Maybe it has something to do with the number of vacations spent there as a kid, roaming over Pueblo and Hopi ruins, hiking, and staring at red-rock studded landscapes better suited to Mars than our pale blue dot of a planet.
Or maybe it's because of the month I spent at Ghost Ranch back in '04 during an introspective psychology class. Between all the navel-gazing sessions, my soon-to-be best friend Kat and I roamed all over Santa Fe and areas to the North. We participated in an anti-war rally outside the Palace of the Governors. Inadvertently took the back road to El Santuario de Chimayo, turning a 30 minute trip into an all-day, switchback-hugging, mountain circling affair. Ignored "Closed Due To Weather" signs, and scrambled 140 feet up ice-slick wooden ladders to the Alcove House at Bandelier. Drove all the way to Albuquerque in search of a dance club that would let us in at 18. Overall, it was a coming of age tale that could give "Stand By Me" a run for its money.
I haven't been back since.
Sure, there's been talk of going back. Half-assed attempts to plan vacations. Every few months I'll have a "You know, if I started driving right now, I could be in Santa Fe by morning," moment. But responsibility creeps in, and I decide to forgo my fugue. Maybe next year.
During my weekend away from technology, I spent a lot of time thinking about work. Exactly what you want to do on your weekend, I know. But I thought a lot about my job. About what I really want to do. And not just what I want to do career-wise, but what I want to do with life. Trying to figure out just how in the hell I go about doing those things. Out of nowhere, I had one of those rare crystal ball moments where everything shifts into perfect focus, and I saw my answer.
I'm moving to Santa Fe.
Not now, of course. But I do have a date picked out. June 2012. Even now, typing it out, I get jittery. Nerves. Anticipation. Don't get me wrong - there's a method to the madness. A plan, vague though it is right now. Santa Fe isn't actually the ultimate goal. It's what I want to do there. But more on that in the future.

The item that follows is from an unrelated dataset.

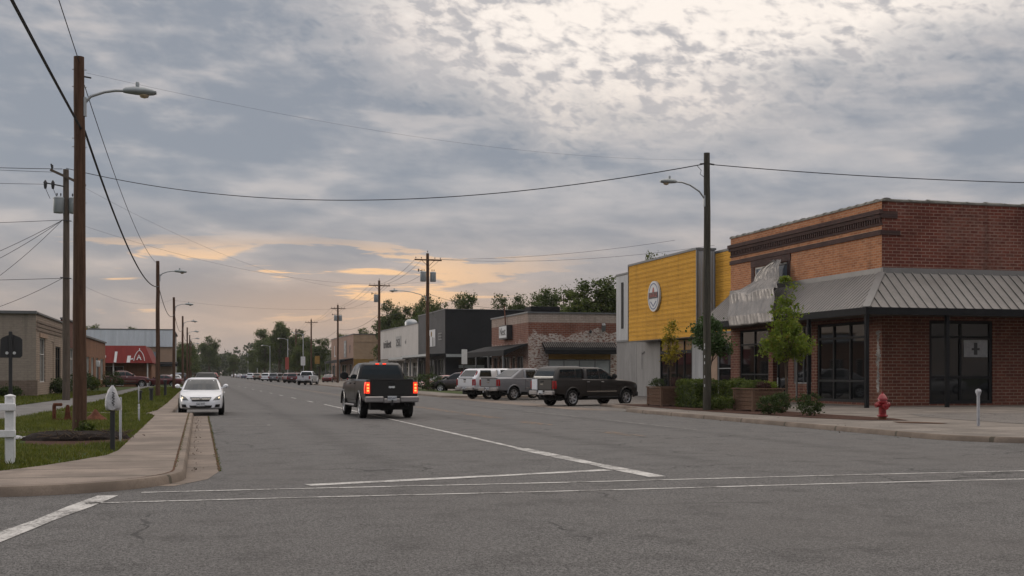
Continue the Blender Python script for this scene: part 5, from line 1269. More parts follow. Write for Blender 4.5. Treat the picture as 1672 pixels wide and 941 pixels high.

Posting this entry scares the shit out of me. I've mentioned before how I'm terrified of coming up with goals and letting other folks know about 'em. Because if you don't finish whatever it is you set out to do, everyone knows about it. In fact, it almost makes me feel doomed to fail by tossing this out into the universe. As though people knowing about my goal ensures that I won't meet it. Well fuck that noise. Here's something that I really want to do. Something so big, so ambitious that it frightens me. Hell, I'm even going to put a date on this puppy. Monday, 11 June, 2012 I'll be posting from Santa Fe. Watch me.
"Am I willing to give up what I have in order to be what I am not yet? Am I able to follow the spirit of love into the desert? It is a frightening and sacred moment. There is no return. One's life is charged forever. It is the fire that gives us our shape."